Sugar workers will get half of their severance pay by the end of the month, President David Granger announced on Wednesday, January 10, 2018

He said the 50% payment will add up to $2 billion and the other 50% will be made available within the next six months.

Added to this, the President also announced that the government had earmarked $100 million to provide small loans “for entrepreneurial activities which could open opportunities for employment after leaving the sugar industry.”

The President said the payment of the severance, the delay of which has already seen protests, will be shaved off the budgets of various sectors.

He stated that the government has “embarked on an extensive review of expenditure in every sector to the extent of reducing ministerial budgets in order to find funds to enable sugar workers to receive their severance pay.”

President David Granger

It was not expected that the government would be scraping from other budgets to pay severance to the estimated 4, 000 sugar workers who were sent home.

Minister of State, Joseph Harmon and Minister of Agriculture, Noel Holder had both categorically told the News Room that the severance pay would have been met from the 2018 Budget. But sources within the Guyana Sugar Corporation (GuySuCo) had said that the budgetary provisions for GuySuCo in the budget, namely $6.8 billion, was meant to keep operations going at the four estates that are being kept in operation.

And so the money would have had to come from somewhere else. The President said that the Government would go looking for the money from other programmes because it was “committed to the welfare of sugar workers and their families.”

Granger noted that the GuySuCo has been in a state of crisis for over 25 years and that the Government has acted resolutely and responsibly to protect the livelihood of workers, to preserve the viability of rural communities and prevent the further financial depletion of the country’s treasury.

Since 2011, he said over $48 billion had been expended on financial support to the industry. In the past thirty months alone he said GUySuCo was given $32 billion.

“This Government cannot sustain the sugar industry in its current state. It has had to make difficult choices in order to ensure the industry’s viability,” Granger stated.

Those decisions included shutting down four estates and keeping three running.
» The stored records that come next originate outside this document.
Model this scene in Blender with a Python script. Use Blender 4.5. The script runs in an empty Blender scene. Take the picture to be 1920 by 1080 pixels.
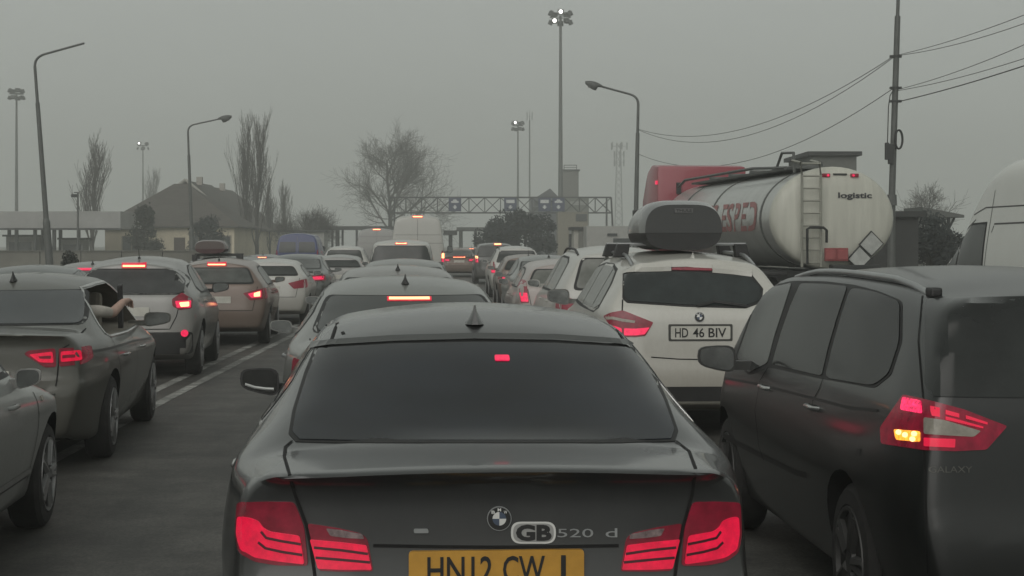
import bpy, bmesh, math, random
from mathutils import Vector, Matrix
from mathutils.bvhtree import BVHTree
R = math.radians
random.seed(7)
scene = bpy.context.scene
col = scene.collection

# ------------------------------------------------------------------ camera, sky, sun, exposure
FPX, HOR, CAMH = 3135.0, 455.0, 1.74          # focal length in photo pixels, horizon row, eye height
cam_data = bpy.data.cameras.new("camera")
cam_data.sensor_width = 36.0
cam_data.lens = 36.0 * FPX / 1920.0
cam_data.shift_y = -(540.0 - HOR) / 1920.0
cam_data.clip_start, cam_data.clip_end = 0.1, 5000.0
cam = bpy.data.objects.new("camera", cam_data)
cam.location = (0, 0, CAMH)
cam.rotation_euler = (R(90), 0, 0)
col.objects.link(cam)
scene.camera = cam

SUN_EL, SUN_AZ = 32.0, 195.0                   # overcast: a broad, weak sun behind the camera
world = bpy.data.worlds.new("World")
scene.world = world
world.use_nodes = True
wn, wl = world.node_tree.nodes, world.node_tree.links
wn.clear()
sky = wn.new("ShaderNodeTexSky")
sky.sky_type = 'NISHITA'
sky.sun_disc = False
sky.sun_elevation = R(SUN_EL)
sky.sun_rotation = R(SUN_AZ)
sky.air_density, sky.dust_density, sky.ozone_density = 1.0, 6.0, 1.0
hsv = wn.new("ShaderNodeHueSaturation")
hsv.inputs['Saturation'].default_value = 0.12
mixn = wn.new("ShaderNodeMix"); mixn.data_type = 'RGBA'; mixn.blend_type = 'MIX'
mixn.inputs[0].default_value = 0.80             # cloud cover
mixn.inputs[7].default_value = (2.70, 2.88, 2.66, 1)
bg = wn.new("ShaderNodeBackground"); bg.inputs['Strength'].default_value = 0.10
wo = wn.new("ShaderNodeOutputWorld")
wl.new(sky.outputs[0], hsv.inputs['Color']); wl.new(hsv.outputs[0], mixn.inputs[6])
ctc = wn.new("ShaderNodeTexCoord"); cmp_ = wn.new("ShaderNodeMapping"); cmp_.inputs['Scale'].default_value = (1.6, 1.6, 5.0)
cnz = wn.new("ShaderNodeTexNoise"); cnz.inputs['Scale'].default_value = 1.4; cnz.inputs['Detail'].default_value = 5
cmr = wn.new("ShaderNodeMapRange"); cmr.inputs[3].default_value = 0.088; cmr.inputs[4].default_value = 0.112     # thicker and thinner cloud
wl.new(ctc.outputs['Generated'], cmp_.inputs[0]); wl.new(cmp_.outputs[0], cnz.inputs['Vector']); wl.new(cnz.outputs[0], cmr.inputs[0]); wl.new(cmr.outputs[0], bg.inputs['Strength'])
wl.new(mixn.outputs[2], bg.inputs[0]); wl.new(bg.outputs[0], wo.inputs[0])

sun_data = bpy.data.lights.new("sun", 'SUN')
sun_data.energy, sun_data.angle, sun_data.color = 0.5, R(60), (1.0, 0.96, 0.90)
sun = bpy.data.objects.new("sun", sun_data)
sun.rotation_euler = (R(90 - SUN_EL), 0, R(180 - SUN_AZ))
col.objects.link(sun)
scene.view_settings.view_transform = 'Standard'
scene.view_settings.look = 'None'
scene.view_settings.exposure = 0.5
scene.view_settings.gamma = 1.0
scene.cycles.pixel_filter_width = 2.2
scene.cycles.max_bounces = 6
scene.cycles.volume_bounces = 1

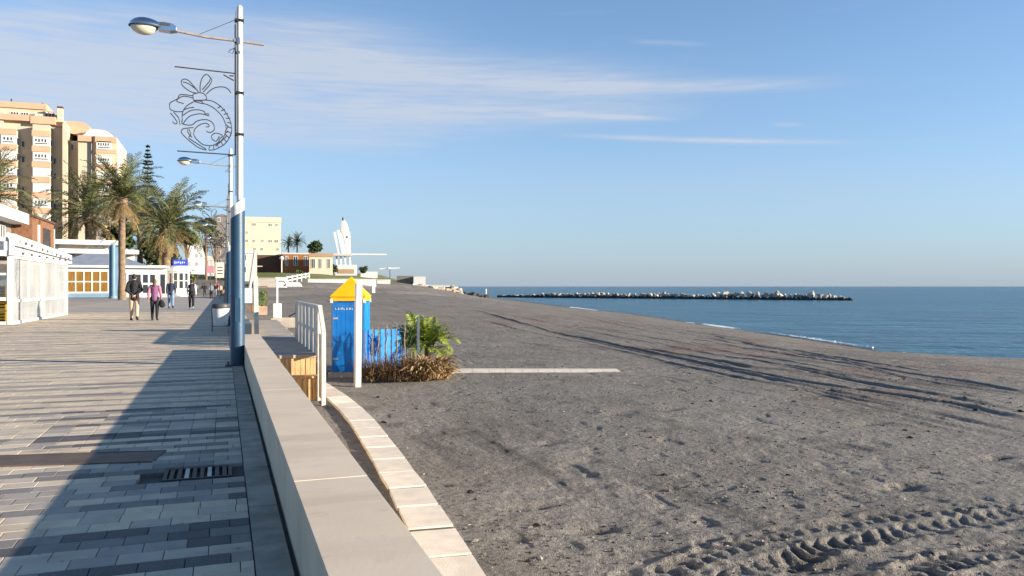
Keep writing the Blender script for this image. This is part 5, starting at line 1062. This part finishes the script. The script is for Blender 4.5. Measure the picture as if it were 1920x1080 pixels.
p = A0.lerp(A1, .165); obj("rock", RK[2], bw_, (p.x, p.y, 1.75), (.4, .3, 1), (1.4, 1, .9))
core = MB(); d_ = (A1 - A0); core.bar((A0.x, A0.y, -.3), (A1.x, A1.y, -.3), 2.2, 1.6); core.build("core", M['darkrock'], bw_)
rv_ = thing("rock_revetment", "tumbled tan boulders along the foot of the headland", "rocks", (0, 0, 0))
for i in range(150):
    t = random.random(); u = random.random(); px = 752 + t * 112; yt = 538 + 5 * t; yb = 551 + 4 * t; py = yt + (yb - yt) * u; d_ = 212 - 14 * u
    p = P(px, py, d_); s_ = random.uniform(.5, 1.5); obj("rock", random.choice(RT if random.random() < .8 else RK), rv_, p, (random.uniform(0, 6), random.uniform(0, 6), random.uniform(0, 6)), (s_, s_ * random.uniform(.7, 1.1), s_ * random.uniform(.5, .8)))
re_ = thing("dark_reef", "dark low reef rocks between headland tip and breakwater", "rocks", (0, 0, SEA))
for i in range(70):
    t = random.random(); px = 850 + t * 58; p = P(px, 552, 262 + 10 * t); obj("rock", random.choice(RD), re_, (p.x, p.y + random.gauss(0, 3), random.uniform(0, 1.5) * (1 - t) + .1), (random.uniform(0, 6), random.uniform(0, 6), random.uniform(0, 6)), random.uniform(.6, 1.4))

# ================================================================== PEOPLE
def cap(b, a, c_, r0, r1, n=10):
    a, c_ = Vector(a), Vector(c_); d = c_ - a
    pts = []; rad = []; dn = d.normalized() if d.length > 1e-6 else Vector((0, 0, 1))
    for s_ in (1, .8, .45): pts.append(a - dn * r0 * s_ * .98); rad.append(r0 * math.sqrt(max(0.02, 1 - s_ * s_)))
    pts += [a, c_]; rad += [r0, r1]
    for s_ in (.45, .8, 1): pts.append(c_ + dn * r1 * s_ * .98); rad.append(r1 * math.sqrt(max(0.02, 1 - s_ * s_)))
    b.tube(pts, rad, n)
def ell(b, c_, rx_, ry_, rz_, n=14):
    vs = []; fs = []
    for i in range(9):
        t = -math.pi / 2 + math.pi * (i + .15) / 8.3
        for j in range(n): p = 2 * math.pi * j / n; vs.append((c_[0] + rx_ * math.cos(t) * math.cos(p), c_[1] + ry_ * math.cos(t) * math.sin(p), c_[2] + rz_ * math.sin(t)))
    for i in range(8):
        for j in range(n): fs.append((i * n + j, i * n + (j + 1) % n, (i + 1) * n + (j + 1) % n, (i + 1) * n + j))
    fs += [tuple(reversed(range(n))), tuple(8 * n + j for j in range(n))]; b.add(vs, fs)
WORK = bpy.data.scenes.new("work"); WORK.view_layers[0].update()
def fuse(b, name, m, parent, vox, it=3):
    me = b.mesh(name + "_raw", None); bm = bmesh.new(); bm.from_mesh(me); bmesh.ops.recalc_face_normals(bm, faces=bm.faces); bm.to_mesh(me); bm.free()
    t_ = bpy.data.objects.new("tmp", me); WORK.collection.objects.link(t_); md = t_.modifiers.new("r", 'REMESH'); md.mode = 'VOXEL'; md.voxel_size = vox; sm_ = t_.modifiers.new("s", 'SMOOTH'); sm_.iterations = it
    dg = WORK.view_layers[0].depsgraph; dg.update(); nm = bpy.data.meshes.new_from_object(t_.evaluated_get(dg)); bpy.data.objects.remove(t_); nm.name = name; nm.materials.clear(); nm.materials.append(m)
    nm.polygons.foreach_set("use_smooth", [True] * len(nm.polygons)); return obj(name, nm, parent)
def person(label, loc, rz, H, top, legs, shoes, hair, arms='swing', stride=.2, bag=None, coat=0.0, sleeve=None, vox=.014, group="people walking on the promenade", hairlong=False, cap_=False, mirror=1):
    p = thing("person", label, "person", loc, rz, group); S = H / 1.75
    def q(x, y, z): return (x * S * mirror, y * S, z * S)
    hipz, s_ = .92, stride
    L = {}
    for sd_, f in ((-1, 1), (1, -1)):
        fy = f * s_; L[sd_] = dict(hip=(sd_ * .09, 0, hipz), knee=(sd_ * .10, fy * .45 + (.05 if f < 0 else .04), .50), ank=(sd_ * .10, fy - (.0 if f > 0 else .06), .10 + (.05 if f < 0 else 0)))
        a_ = L[sd_]['ank']; L[sd_]['toe'] = (a_[0] + sd_ * .02, a_[1] + .15, .035 + (0 if f > 0 else .0)); L[sd_]['heel'] = (a_[0], a_[1] - .04, .045 + (.05 if f < 0 else 0))
    A = {}
    for sd_ in (-1, 1):
        if arms == 'behind': A[sd_] = dict(sh=(sd_ * .185, 0, 1.43), el=(sd_ * .26, -.12, 1.14), wr=(sd_ * .05, -.20, .96))
        elif arms == 'pocket': A[sd_] = dict(sh=(sd_ * .185, 0, 1.43), el=(sd_ * .27, -.10, 1.16), wr=(sd_ * .19, .08, .98))
        else: A[sd_] = dict(sh=(sd_ * .185, 0, 1.43), el=(sd_ * .235, -.05 + sd_ * stride * .25, 1.13), wr=(sd_ * .235, .06 + sd_ * stride * .5, .90))
    b = MB()
    cap(b, q(0, 0, .98), q(0, .01, 1.2), .125 * S, .12 * S); cap(b, q(0, .01, 1.2), q(0, 0, 1.38), .125 * S, .13 * S); cap(b, q(-.13, 0, 1.41), q(.13, 0, 1.41), .07 * S, .07 * S); cap(b, q(0, 0, 1.42), q(0, .02, 1.56), .058 * S, .055 * S)
    ell(b, q(0, .03, 1.635), .078 * S, .098 * S, .118 * S); cap(b, q(0, .122, 1.635), q(0, .142, 1.60), .012 * S, .017 * S, 6)
    for sd_ in (-1, 1): ell(b, q(sd_ * .08, .02, 1.63), .014 * S, .024 * S, .034 * S, 8); ell(b, q(sd_ * .032, .118, 1.65), .014 * S, .012 * S, .009 * S, 8)
    cap(b, q(-.02, .122, 1.575), q(.02, .122, 1.575), .011 * S, .011 * S, 6)
    for sd_ in (-1, 1):
        l_ = L[sd_]; cap(b, q(*l_['hip']), q(*l_['knee']), .085 * S, .056 * S); cap(b, q(*l_['knee']), q(*l_['ank']), .055 * S, .036 * S); cap(b, q(*l_['heel']), q(*l_['toe']), .035 * S, .032 * S)
        a_ = A[sd_]; cap(b, q(*a_['sh']), q(*a_['el']), .05 * S, .04 * S); cap(b, q(*a_['el']), q(*a_['wr']), .039 * S, .027 * S)
        d = (Vector(a_['wr']) - Vector(a_['el'])).normalized(); w0 = Vector(a_['wr']); pc_ = w0 + d * .06; cap(b, q(*(w0 + d * .02)), q(*pc_), .026 * S, .034 * S)
        side = d.cross(Vector((1, 0, 0))).normalized()
        for fi, (o_, ln2) in enumerate(((-.030, .055), (-.011, .065), (.009, .062), (.028, .048))):
            f0 = pc_ + side * o_ + d * .02; f1 = f0 + d * ln2 * .55; f2 = f1 + (d * .8 - Vector((sd_ * .5, 0, 0))).normalized() * ln2 * .5; cap(b, q(*f0), q(*f1), .0095 * S, .0092 * S, 6); cap(b, q(*f1), q(*f2), .009 * S, .008 * S, 6)
        t0 = w0 + d * .03 + side * .03; cap(b, q(*t0), q(*(t0 + side * .022 + d * .035)), .011 * S, .009 * S, 6)
    fuse(b, "body", M['skin'], p, vox * S, 2)
    b = MB(); cap(b, q(0, 0, 1.0 - coat), q(0, .01, 1.2), .155 * S, .15 * S); cap(b, q(0, .01, 1.2), q(0, 0, 1.37), .15 * S, .155 * S); cap(b, q(-.14, -.01, 1.41), q(.14, -.01, 1.41), .088 * S, .088 * S); cap(b, q(0, 0, 1.44), q(0, .012, 1.50), .078 * S, .07 * S)
    b2 = MB() if sleeve else b
    for sd_ in (-1, 1):
        a_ = A[sd_]; wr = Vector(a_['el']).lerp(Vector(a_['wr']), .92); cap(b2, q(*a_['sh']), q(*a_['el']), .07 * S, .058 * S); cap(b2, q(*a_['el']), q(*wr), .057 * S, .042 * S)
    fuse(b, "jacket", M[top], p, vox * 1.2 * S)
    if sleeve: fuse(b2, "sleeves", M[sleeve], p, vox * 1.2 * S)
    b = MB(); cap(b, q(-.05, 0, .95), q(.05, 0, .95), .135 * S, .135 * S)
    for sd_ in (-1, 1): l_ = L[sd_]; cap(b, q(*l_['hip']), q(*l_['knee']), .10 * S, .076 * S); cap(b, q(*l_['knee']), q(*Vector(l_['knee']).lerp(Vector(l_['ank']), .93)), .075 * S, .058 * S)
    fuse(b, "trousers", M[legs], p, vox * 1.2 * S)
    for sd_ in (-1, 1):
        l_ = L[sd_]; b = MB(); cap(b, q(*l_['heel']), q(*l_['toe']), .047 * S, .042 * S); cap(b, q(*l_['ank']), q(l_['ank'][0], l_['ank'][1], l_['ank'][2] - .03), .044 * S, .046 * S); fuse(b, "shoe", M[shoes], p, vox * S)
    b = MB(); ell(b, q(0, .012, 1.66), .09 * S, .108 * S, .112 * S)
    if hairlong: cap(b, q(0, -.05, 1.62), q(0, -.07, 1.46), .085 * S, .08 * S)
    hb = fuse(b, "cap" if cap_ else "hair", M[hair], p, vox * S)
    if bag == 'pack': 
        b = MB(); cap(b, q(0, -.17, 1.12), q(0, -.18, 1.32), .12 * S, .11 * S); cap(b, q(-.09, -.16, 1.1), q(.09, -.16, 1.1), .10 * S, .10 * S); fuse(b, "backpack", M['blacks'], p, vox * 1.2 * S)
    if bag == 'hand':
        b = MB(); cap(b, q(.27, .0, .78), q(.30, -.04, .66), .10 * S, .13 * S); b.tube([q(.24, .06, .9), q(.27, 0, .85)], .02 * S, 5); fuse(b, "shoulder_bag", M['blacks'], p, vox * 1.2 * S)
    return p
def onprom(px, py): v = G(px, py, 0); v.z = 0.0; return v
person("person in black jacket and beige trousers, hands clasped behind the back", onprom(251.6, 600.6), .05, 1.83, 'blacks', 'beige', 'blacks', 'hair', 'behind', .10, coat=.12, cap_=True)
person("person in mauve jacket and black trousers carrying a dark bag", onprom(290, 600.6), 0, 1.63, 'purple', 'blacks', 'blacks', 'hair2', 'swing', .16, 'hand', .06, hairlong=True, sleeve='pinkc')
person("person in navy jacket and blue jeans walking away", onprom(320.5, 578), .05, 1.80, 'navy', 'jean', 'blacks', 'hair2', 'swing', .18, coat=.08)
person("person with dark backpack, white sleeves and white shoes", onprom(359, 580), -.05, 1.72, 'blacks', 'blacks', 'whitec', 'hair', 'swing', .12, 'pack', sleeve='whitec')
FAR = [(399, 553, 'navy', 'blacks', 'hair', "person in navy beside the pinkish banner"), (407, 552, 'blacks', 'jean', 'hair2', "person in black and jeans under the notice board"), (380, 554, 'blacks', 'blacks', 'hair', "person all in black left of centre in the crowd"), (413, 557.5, 'beige', 'blacks', 'hair', "person in beige coat close to the far wall"), (368, 554.5, 'greyc', 'navy', 'hair', "person in grey with navy trousers near the white awning"), (341, 555.5, 'blacks', 'greyc', 'hair', "person in black jacket and grey trousers near the rounded bar"), (396, 561, 'greyc', 'blacks', 'hair2', "person in grey blue top and black trousers walking toward the crowd"),
       (384, 556, 'blacks', 'navy', 'hair', "person in dark clothes left of the grey blue walker"), (371, 553, 'navy', 'blacks', 'hair2', "person in navy by the green bush"), (377, 552, 'greyc', 'blacks', 'hair', "person in pale grey top among the far crowd"),
       (404, 555, 'blacks', 'greyc', 'hair', "person in black bending by the far wall"), (410, 556, 'redc', 'blacks', 'hair2', "person in dark red top by the notice board"), (416, 553.5, 'whitec', 'navy', 'hair', "person in white top at the far wall"),
       (365, 552.5, 'blacks', 'jean', 'hair2', "person in black and jeans at the far left of the crowd"), (389, 551.5, 'pinkc', 'blacks', 'hair', "person in dusty pink deep in the crowd"), (421, 556, 'blacks', 'beige', 'hair2', "person in black and beige just left of the lamp pole")]
for i, (px, py, a, c_, h, lab) in enumerate(FAR):
    person(lab, onprom(px, py), random.choice((0, 0, math.pi, .3)), random.uniform(1.62, 1.82), a, c_, 'blacks', h, random.choice(('swing', 'pocket')), random.uniform(.08, .2), vox=.03)
bpy.data.scenes.remove(WORK)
The assets of those estates have now been handed over to NICIL, the country’s asset holding company.

Estates at Albion, Blairmont, Uitvlugt will be kept running with the aim of producing 147,000 tonnes annually.  The President said too that GuySuCo is working actively to ameliorate the impact of retrenchment on workers’ livelihood.

According to the President, GuySuCo has established an Alternative Livelihood Programme (ALP), aimed at providing support by enabling displaced employees to access available opportunities to function in other fields.

He said too that GUySuCo has embarked on the training of employees to work in new operational fields across the industry in places such as the field workshop and providing services.

The President said that GuySuCo has engaged 500 employees from the West and East Demerara Estates with over 100 of them signalling their willingness to be retrained – in fields such as carpentry, masonry, plumbing, mechanical and electrical works and in small business enterprises.

According to Granger, the Government will continue to engage stakeholders, the Guyana Sugar Corporation, Guyana Agricultural and General Workers Union and the National Association of Agricultural, Commercial and Industrial Employees and the workers.

“The Government is cognizant of the invaluable contribution of the sugar industry to the development of Guyana.

“The Government will continue to work towards returning the reformed sugar industry to profitability and improving the personal income of sugar workers while seeking to provide a good life for current and future generations,” the President stated.